On Wednesday, Aliyev visited troops near the Aghdam region (which
overeager Azerbaijani media had reported that its forces had already
won back) and, in a military uniform, delivered a stemwinder of a
speech, which he the next day summarized on twitter.

“We are not living in peace, we are living in a state of war. Everyone
must know this,” he said. “The war is not over. Only the first stage
of it is. But the second stage may start too.”

He also seemed to support the theory that the uptick in fighting was
intended to sharpen international attention on the conflict.

“Azerbaijani citizens are not pleased with the activity of mediators
because the main mission of mediators is to settle the conflict,
not to keep it in a frozen state and conduct confidence building
measures,” he said. “The Azerbaijani army is showing its strength,
which is having an impact on the talks… If the Azerbaijani army
starts an offensive, the enemy will find itself in a very difficult
situation. This is known to us, the enemy and the mediators.

Therefore, I believe that the developments of recent days will prompt
mediators to take some action.”

Nevertheless, fighting appears to have died down and Aliyev is
scheduled to meet with his Armenian counterpart Serzh Sargsyan in
Sochi, Russia, on Friday and Saturday.

In his frontline speech, Aliyev called Sargsyan a “fascist”: “Today,
the fascist leadership, the military junta of Armenia is leading
its country into the abyss. They occupied our lands, but at the same
time they have occupied the entire Armenia. Armenian people should
get rid of the criminal and corrupt leadership.”
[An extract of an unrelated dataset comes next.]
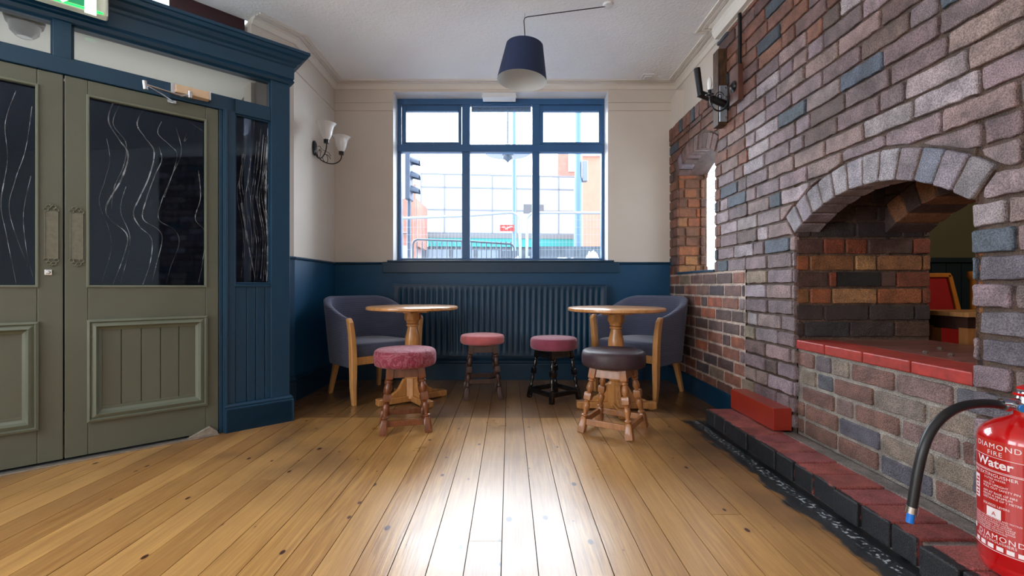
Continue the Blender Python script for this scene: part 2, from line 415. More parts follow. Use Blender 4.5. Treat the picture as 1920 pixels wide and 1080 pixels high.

Even in an atmosphere of increasing political repression in
Azerbaijan, the recent fighting has to some degree united Azeris
around the flag. In an interview with newspaper Yeni Musavat (via
BBC Monitoring), opposition politician Panah Huseyn said that this
was not the time for internal division:

“It is obvious that the current status quo will not persist. The
Azerbaijani public no longer wishes to tolerate a continued occupation
of the territories,” he said.

Panah Huseyn said that many former soldiers have asked to join the
army. “To be frank, this is the first such moment in the past 20 years
when patriotism and fighting spirit are this high,” he said. According
to him, hundreds of thousands of people are ready to rally, without
waiting for the government to sanction this.

“This wish of the people [to liberate Karabakh and adjacent Azerbaijani
districts] must be imparted to the entire world, including the
political forces in Azerbaijan. I believe that if there is such
a call, then hundreds of thousands of people will answer it,” the
politician said.

He said there must be no domestic strife when fighting an external
enemy and cited a recent call for unity made by Isa Qambar, the
chairman of the major opposition Musavat party. “At this juncture
there is a need for national reconciliation in Azerbaijani society.

This brings about a unique chance. Of course, the authorities are
responsible for 90 out of 100 practical steps to be taken on this
matter. The authorities can do this… The Azerbaijani political
opposition realizes its responsibility concerning this matter. The
absolute majority of the opposition is of this opinion and what
we demand that the authorities take advantage of this situation,”
Huseyn said.

He said Azerbaijanis closely followed events in Ukraine and drew
parallels with it. “Part of Ukrainian territory is effectively under
occupation and operations are waged against this occupation using
all means. The international community does not oppose this. On the
contrary, they endorse ! these operations. This situation gives us
grounds to liberate our lands that were occupied in a more explicit
way than they were in Ukraine. Because the Armenian army occupied
our territory,” Panah Huseyn told Yeni Musavat.

It’s not the kind of atmosphere that encourages compromise. We’ll
see what comes out of the Sochi meetings.